*Entries with scene source code:*
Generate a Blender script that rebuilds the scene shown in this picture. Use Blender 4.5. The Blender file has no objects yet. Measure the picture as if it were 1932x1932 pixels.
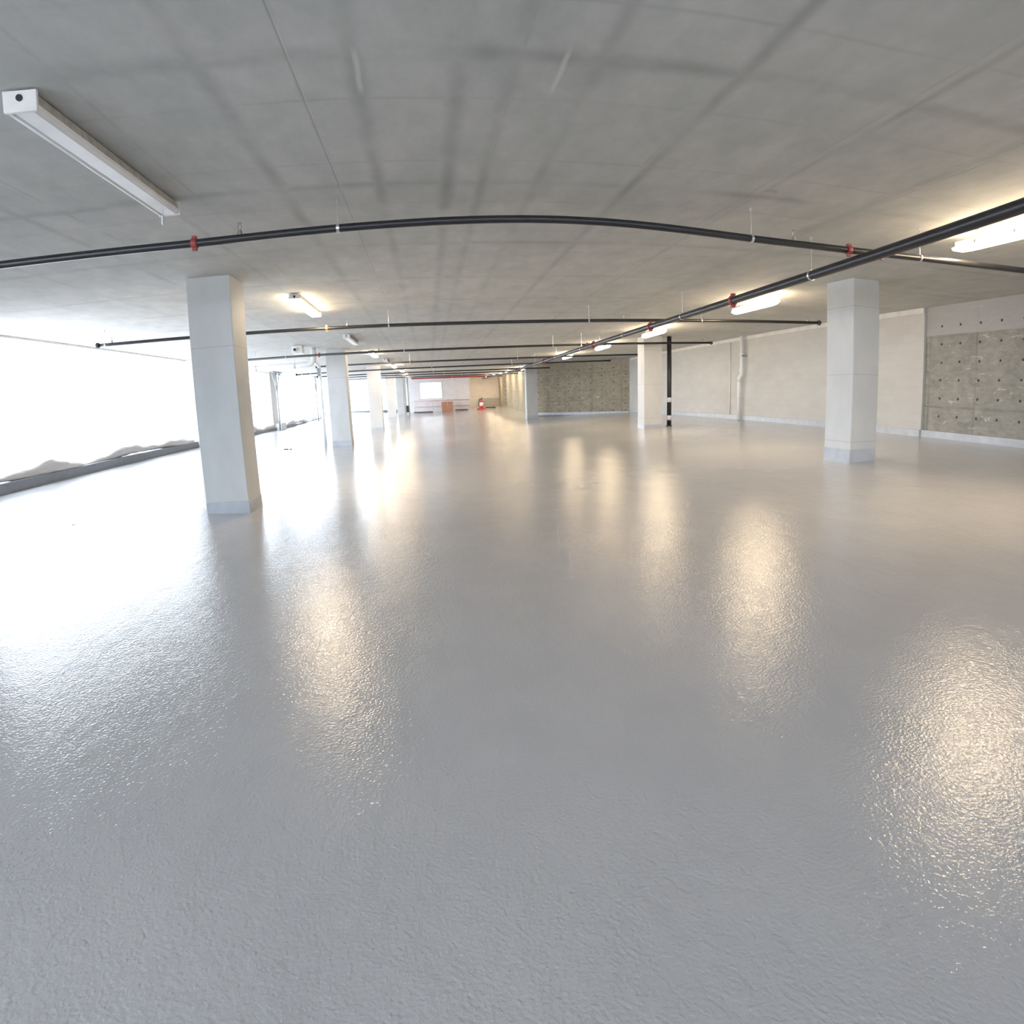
import bpy, bmesh, math, random
from mathutils import Vector, Matrix

SC = bpy.context.scene
COL = SC.collection
random.seed(7)

# ------------------------------------------------------------------ camera
YAW, PITCH, ROLL = .1333, -.1979, -.0378
cam = bpy.data.cameras.new('camera')
cam_ob = bpy.data.objects.new('camera', cam)
COL.objects.link(cam_ob)
fw = Vector((math.sin(YAW) * math.cos(PITCH), math.cos(YAW) * math.cos(PITCH), math.sin(PITCH)))
r0 = Vector((math.cos(YAW), -math.sin(YAW), 0))
u0 = r0.cross(fw)
rt = math.cos(ROLL) * r0 + math.sin(ROLL) * u0
up = -math.sin(ROLL) * r0 + math.cos(ROLL) * u0
m = Matrix((rt, up, -fw)).transposed().to_4x4()
m.translation = Vector((0, 0, 1.5))
cam_ob.matrix_world = m
cam.type = 'PANO'                      # wide barrel-distorting lens
cam.panorama_type = 'FISHEYE_LENS_POLYNOMIAL'
cam.sensor_fit = 'HORIZONTAL'
cam.sensor_width = 36
cam.sensor_height = 36
cam.fisheye_fov = math.radians(300)
PX = 36 / 1932
F = 1053.0
cam.fisheye_polynomial_k0 = 0
cam.fisheye_polynomial_k1 = -1 / (F * PX)
cam.fisheye_polynomial_k2 = .2091 / (F * PX) ** 2
cam.fisheye_polynomial_k3 = -.1703 / (F * PX) ** 3
cam.fisheye_polynomial_k4 = .106 / (F * PX) ** 4
cam.clip_start = .05
SC.camera = cam_ob

# ------------------------------------------------------------------ world, daylight, exposure
world = bpy.data.worlds.new('overcast_sky')
SC.world = world
world.use_nodes = True
bg = world.node_tree.nodes['Background']
wt = world.node_tree
tc = wt.nodes.new('ShaderNodeTexCoord')
sx = wt.nodes.new('ShaderNodeSeparateXYZ')
rp = wt.nodes.new('ShaderNodeValToRGB')          # bright overcast sky above, duller ground below
wt.links.new(tc.outputs['Generated'], sx.inputs[0])
mp = wt.nodes.new('ShaderNodeMapRange')
mp.inputs[1].default_value = -1
wt.links.new(sx.outputs[2], mp.inputs[0])
wt.links.new(mp.outputs[0], rp.inputs[0])
rp.color_ramp.elements[0].position = .46
rp.color_ramp.elements[0].color = (.40, .42, .45, 1)
rp.color_ramp.elements[1].position = .53
rp.color_ramp.elements[1].color = (.77, .87, 1.0, 1)
wt.links.new(rp.outputs[0], bg.inputs[0])
bg.inputs[1].default_value = 9.3
WORLD_EXP = 0.50
H = 3.33


def portal(loc, rot, sx, sy):
    li = bpy.data.lights.new('daylight_portal', 'AREA')
    li.shape = 'RECTANGLE'
    li.size, li.size_y = sx, sy
    li.cycles.is_portal = True
    o = bpy.data.objects.new('daylight_portal', li)
    o.location = loc
    o.rotation_euler = rot
    COL.objects.link(o)


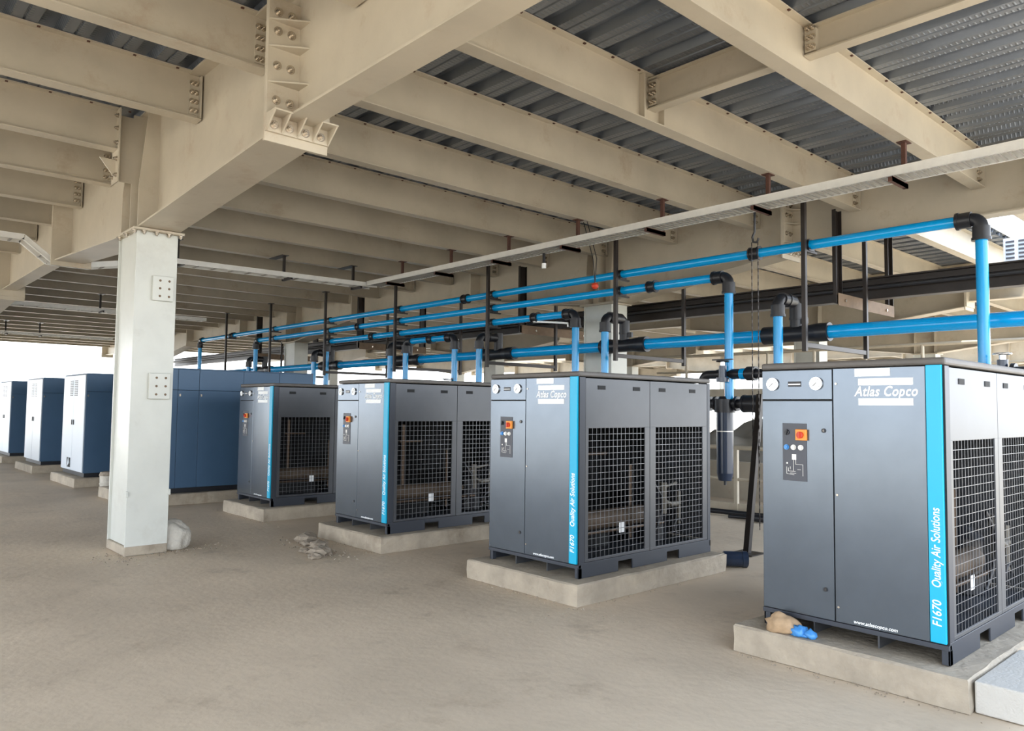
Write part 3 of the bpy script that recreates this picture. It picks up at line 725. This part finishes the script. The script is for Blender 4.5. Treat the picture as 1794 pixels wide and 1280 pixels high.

*EXERCISE DESCRIPTION:*
Return the full material word for word. Do not include the pictures.

*SOLUTION BELOW:*
Generate a Blender script that rebuilds the scene shown in this picture. Use Blender 4.5. The Blender file has no objects yet. Measure the picture as if it were 1932x1932 pixels.
import bpy, bmesh, math, random
from mathutils import Vector, Matrix

SC = bpy.context.scene
COL = SC.collection
random.seed(7)

# ------------------------------------------------------------------ camera
YAW, PITCH, ROLL = .1333, -.1979, -.0378
cam = bpy.data.cameras.new('camera')
cam_ob = bpy.data.objects.new('camera', cam)
COL.objects.link(cam_ob)
fw = Vector((math.sin(YAW) * math.cos(PITCH), math.cos(YAW) * math.cos(PITCH), math.sin(PITCH)))
r0 = Vector((math.cos(YAW), -math.sin(YAW), 0))
u0 = r0.cross(fw)
rt = math.cos(ROLL) * r0 + math.sin(ROLL) * u0
up = -math.sin(ROLL) * r0 + math.cos(ROLL) * u0
m = Matrix((rt, up, -fw)).transposed().to_4x4()
m.translation = Vector((0, 0, 1.5))
cam_ob.matrix_world = m
cam.type = 'PANO'                      # wide barrel-distorting lens
cam.panorama_type = 'FISHEYE_LENS_POLYNOMIAL'
cam.sensor_fit = 'HORIZONTAL'
cam.sensor_width = 36
cam.sensor_height = 36
cam.fisheye_fov = math.radians(300)
PX = 36 / 1932
F = 1053.0
cam.fisheye_polynomial_k0 = 0
cam.fisheye_polynomial_k1 = -1 / (F * PX)
cam.fisheye_polynomial_k2 = .2091 / (F * PX) ** 2
cam.fisheye_polynomial_k3 = -.1703 / (F * PX) ** 3
cam.fisheye_polynomial_k4 = .106 / (F * PX) ** 4
cam.clip_start = .05
SC.camera = cam_ob

# ------------------------------------------------------------------ world, daylight, exposure
world = bpy.data.worlds.new('overcast_sky')
SC.world = world
world.use_nodes = True
bg = world.node_tree.nodes['Background']
wt = world.node_tree
tc = wt.nodes.new('ShaderNodeTexCoord')
sx = wt.nodes.new('ShaderNodeSeparateXYZ')
rp = wt.nodes.new('ShaderNodeValToRGB')          # bright overcast sky above, duller ground below
wt.links.new(tc.outputs['Generated'], sx.inputs[0])
mp = wt.nodes.new('ShaderNodeMapRange')
mp.inputs[1].default_value = -1
wt.links.new(sx.outputs[2], mp.inputs[0])
wt.links.new(mp.outputs[0], rp.inputs[0])
rp.color_ramp.elements[0].position = .46
rp.color_ramp.elements[0].color = (.40, .42, .45, 1)
rp.color_ramp.elements[1].position = .53
rp.color_ramp.elements[1].color = (.77, .87, 1.0, 1)
wt.links.new(rp.outputs[0], bg.inputs[0])
bg.inputs[1].default_value = 9.3
WORLD_EXP = 0.50
H = 3.33


def portal(loc, rot, sx, sy):
    li = bpy.data.lights.new('daylight_portal', 'AREA')
    li.shape = 'RECTANGLE'
    li.size, li.size_y = sx, sy
    li.cycles.is_portal = True
    o = bpy.data.objects.new('daylight_portal', li)
    o.location = loc
    o.rotation_euler = rot
    COL.objects.link(o)


Write part 3 of the bpy script that recreates this picture. It picks up at line 725. This part finishes the script. The script is for Blender 4.5. Treat the picture as 1794 pixels wide and 1280 pixels high.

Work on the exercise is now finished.